Children In Need

July 19th, 2018

The Appeal to the Supreme Court in Williams v Hackney LBC (2018) UKSC 37 concerned the limits of a local authority’s powers and duties to provide accommodation for children in need under s 20 of the Children Act 1989 (“CA”). The Supreme Court holds that there had been a lawful basis for the children’s continued accommodation under s 20.Compulsory intervention by a local authority requires the sanction of a Court process. No Court Order is required for the authority to provide accommodation for children in need under s 20 CA. However, it is subject to the right under s 20(7) for a person with parental responsibility for the child, who is willing and able to provide accommodation for him or arrange for accommodation for him, to object, and to the provision in s 20(8) that ‘any person who has parental responsibility for a child may at any time remove the child from accommodation provided by or on behalf of the local authority under this section’.

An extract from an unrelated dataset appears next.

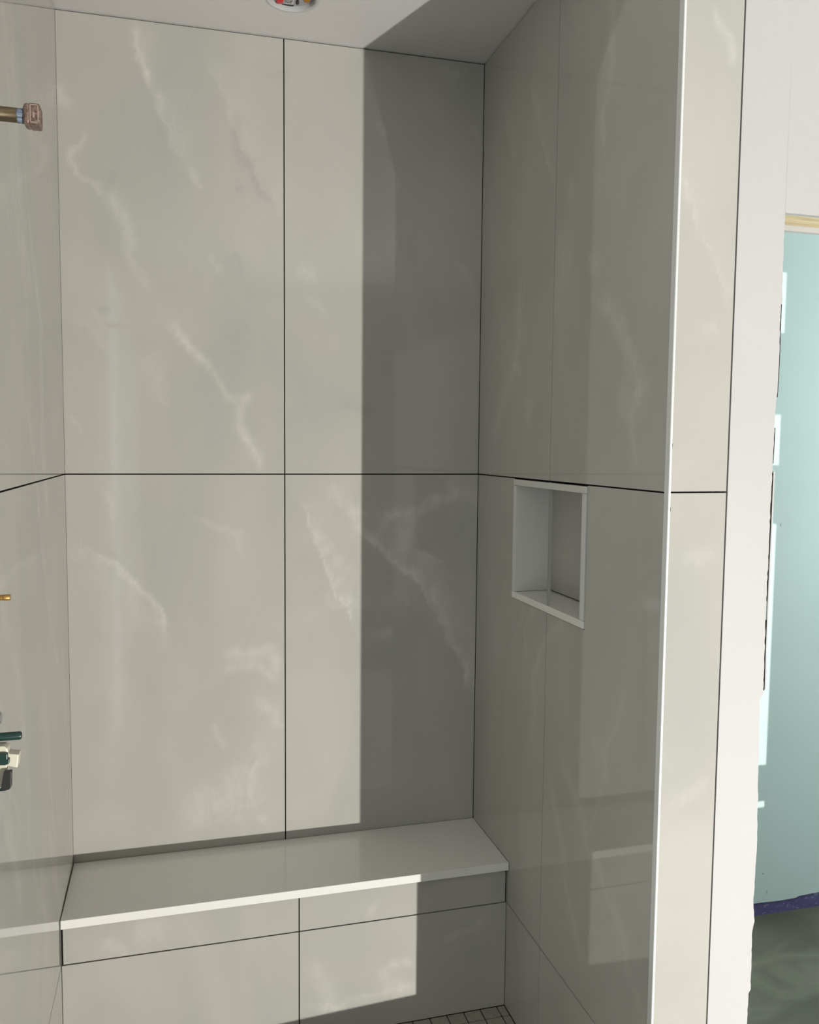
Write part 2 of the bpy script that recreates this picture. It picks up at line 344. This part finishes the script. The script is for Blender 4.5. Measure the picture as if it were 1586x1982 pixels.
def tile(mb, key, place, u0, u1, v0, v1, hole=None, thick=.008, res=.006, mat=0):
    """one ceramic slab as a fine grid with edges; place(u, v, depth) -> xyz"""
    def axis(a, b, cuts):
        g = list(np.linspace(a, b, max(2, int((b-a)/res)+1)))
        for c in cuts:
            if a < c < b: g = [q for q in g if abs(q-c) > res*.3 or q in (a, b)]+[c]
        return np.array(sorted(g))
    gu = axis(u0, u1, hole[:2] if hole else []); gv = axis(v0, v1, hole[2:] if hole else [])
    UU, VV = np.meshgrid(gu, gv); fld = vein_field(key, UU, VV)
    nu, nv = len(gu), len(gv)
    e = .0008                                                     # tiny arris
    vs = []
    for j in range(nv):
        for i in range(nu): vs.append(place(gu[i], gv[j], 0))
    fs = []
    for j in range(nv-1):
        for i in range(nu-1):
            if hole:
                cu = (gu[i]+gu[i+1])/2; cv = (gv[j]+gv[j+1])/2
                if hole[0] < cu < hole[1] and hole[2] < cv < hole[3]: continue
            fs.append((j*nu+i, j*nu+i+1, (j+1)*nu+i+1, (j+1)*nu+i))
    mb.add(vs, fs, mat, fld.ravel())
    c = [(u0, v0), (u1, v0), (u1, v1), (u0, v1)]
    vs = [place(a, b, 0) for a, b in c]+[place(a, b, thick) for a, b in c]
    mb.add(vs, [(i, (i+1) % 4, (i+1) % 4+4, i+4) for i in range(4)], mat)

G = .0017            # half a joint
ZC = 2.7365; ZJ = 1.5185; ZL = .300; W = 1.1917
def ceil_z(x): return 2.7315+.009*(x+W)/W
ZF = -.011           # shower floor
XJ = -.5964; YJ = -.5187; YE = -1.0347; YT = -1.0506

# back wall
mb = MB(); P = lambda u, v, d: (u, d, v+max(0, (v-2.5)/.228)*.009*(u+W)/W)
for (a, b) in ((-W+.0004, XJ-G), (XJ+G, -.0016)):
    tile(mb, 'y0', P, a, b, ZL+G, ZJ-G); tile(mb, 'y0', P, a, b, ZJ+G, 2.728)
    tile(mb, 'y0', P, a, b, ZF, ZL-G, res=.03)
mb.box((-W-.02, .005, -.1), (.15, .12, 2.76), 1)
tag(mb.build('wall_back', [M_TILE, M_DARK], attr=True), kind='structure')

# left wall (its tile joint lies out of sight towards the room)
mb = MB(); P = lambda u, v, d: (-W-d, u, v)
for (a, b) in ((-1.02, -.001), (-1.05, -1.0228)):
    tile(mb, 'xl', P, a, b, ZL+G, ZJ-G); tile(mb, 'xl', P, a, b, ZJ+G, 2.729); tile(mb, 'xl', P, a, b, ZF, ZL-G)
mb.box((-W-.12, -1.05, -.1), (-W-.005, .12, 2.76), 1)
for a, c in (((-6.3, -.1), (-6.1, 2.76)), ((-1.75, -.1), (-1.05, 2.76)), ((-6.1, -.1), (-1.75, .05)), ((-6.1, 2.55), (-1.75, 2.76))):
    mb.box((-W-.12, a[0], a[1]), (-W-.004, c[0], c[1]), 2)
tag(mb.build('wall_left', [M_TILE, M_DARK, M_RAW], attr=True), kind='structure')

# right wall with the niche opening and the narrow tiled end
NY0, NY1, NZ0, NZ1 = -.7213, -.2931, 1.1866, 1.515
mb = MB(); P = lambda u, v, d: (d, u, v); hole = (NY0-.001, NY1+.001, NZ0-.002, NZ1+.0045)
for (a, b) in ((YJ+G*.8, -.0016), (YE, YJ-G*.8)):
    tile(mb, 'x0', P, a, b, ZL+G, ZJ-G, hole=hole); tile(mb, 'x0', P, a, b, ZJ+G, 2.737); tile(mb, 'x0', P, a, b, ZF, ZL-G)
y0, y1, z0, z1 = hole
for a, b in (((.005, YE-.006, -.1), (.12, .1, z0)), ((.005, YE-.006, z1), (.12, .1, 2.76)), ((.005, YE-.006, z0), (.12, y0, z1)), ((.005, y1, z0), (.12, .1, z1)), ((.112, y0, z0), (.12, y1, z1))):
    mb.box(a, b, 1)
P = lambda u, v, d: (u, YT+d, v)
XS = .1262
for a, b in ((ZF, ZJ+.001-G), (ZJ+.001+G, 2.7365)): tile(mb, 'ye', P, .0042, XS, a, b)
for z in (1.6095, 1.487): mb.box((.0036, YT-.0004, z-.0035), (.0052, YT+.002, z+.0035), 1)   # little chips in the tile edge
tag(mb.build('wall_right', [M_TILE, M_DARK], attr=True), kind='structure')

# metal edging on the corner
mb = MB(); pr = [(.0003, YE-.0016), (-.0012, YE-.0022), (-.0014, YT-.0002)]
for k in range(7):
    a = math.pi+math.pi/2*k/6; pr.append((.0009+.0023*math.cos(a), YT+.0005+.0023*math.sin(a)))
pr += [(.0034, YT-.0016), (.0034, YT+.010), (.0050, YE-.0016)]
mb.prism(pr, 2, ZF, 2.737)
tag(mb.build('trim_1', M_ALU), kind='structure')

# ceiling, floors
mb = MB()
mb.add([(-W-.1, .1, ceil_z(-W-.1)), (.13, .1, ceil_z(.13)), (.13, -6.3, ceil_z(.13)), (-W-.1, -6.3, ceil_z(-W-.1)), (3.1, .1, 2.742), (3.1, -6.3, 2.742)], [(1, 4, 5, 2)])
LX, LY, LR = -.603, -.213, .064
ring = [(LX+LR*math.cos(2*math.pi*k/48), LY+LR*math.sin(2*math.pi*k/48)) for k in range(48)]
bm = bmesh.new(); out = [bm.verts.new((x, y, ceil_z(x))) for x, y in ((-W-.1, .1), (.13, .1), (.13, -6.3), (-W-.1, -6.3))]
inn = [bm.verts.new((x, y, ceil_z(x))) for x, y in ring]
ed = [bm.edges.new((out[i], out[(i+1) % 4])) for i in range(4)]+[bm.edges.new((inn[i], inn[(i+1) % 48])) for i in range(48)]
bmesh.ops.triangle_fill(bm, use_beauty=True, edges=ed)
bm.verts.index_update(); mb2v = [tuple(v.co) for v in bm.verts]; mb2f = [tuple(v.index for v in f.verts) for f in bm.faces]; bm.free()
mb.add(mb2v, mb2f)
mb.box((-W-.12, -6.3, 2.79), (3.1, .12, 2.83))
tag(mb.build('ceiling', M_CEIL), kind='structure')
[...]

If a parent delegates the exercise of his or her parental responsibility for a child to the local authority under s 20 CA, such delegation must be real and voluntary. The best way to ensure this is to inform the parent fully of their rights under s 20, although delegation can be real and voluntary without being ‘informed’. No such delegation is required where the local authority steps into the breach to exercise its powers under s 20 where there is no-one with parental responsibility for the child, the child is lost or abandoned, or the parent is not offering to look after the child. In those circumstances active delegation is not required. If a parent with unrestricted parental responsibility objects at any time pursuant to s 20(7), the local authority may not accommodate the child under s 20, regardless of the suitability of the parent or of the accommodation which the parent wishes to arrange. It is not a breach of s 20 to keep a child in accommodation for a long period but a local authority must also think of the longer term and consider initiating care proceedings in order to fulfil its other duties under the CA, and to avoid breaches of the child’s or the parents’ rights under Article 8 of the ECHR.

In the present case, where the s 20 arrangements replaced compulsory police protection under s 46 without the children returning home in the meantime, the focus was not on the appellants’ delegation of parental responsibility to the Council, but on their rights under subsections 20(7) and 20(8). Entering into a safeguarding agreement was a matter of good practice, although it was important that it did not give the impression that the parents had no right to object or to remove the children. The lawfulness of the s 20 accommodation depended on whether the appellants’ actions amounted to an unequivocal request for the children to be returned. The letters from the appellants’ solicitors could not be read as an objection or as a request for immediate return: the solicitors were sensibly trying to achieve the return of the children as quickly as possible on a collaborative basis rather than push the Council into issuing care proceedings.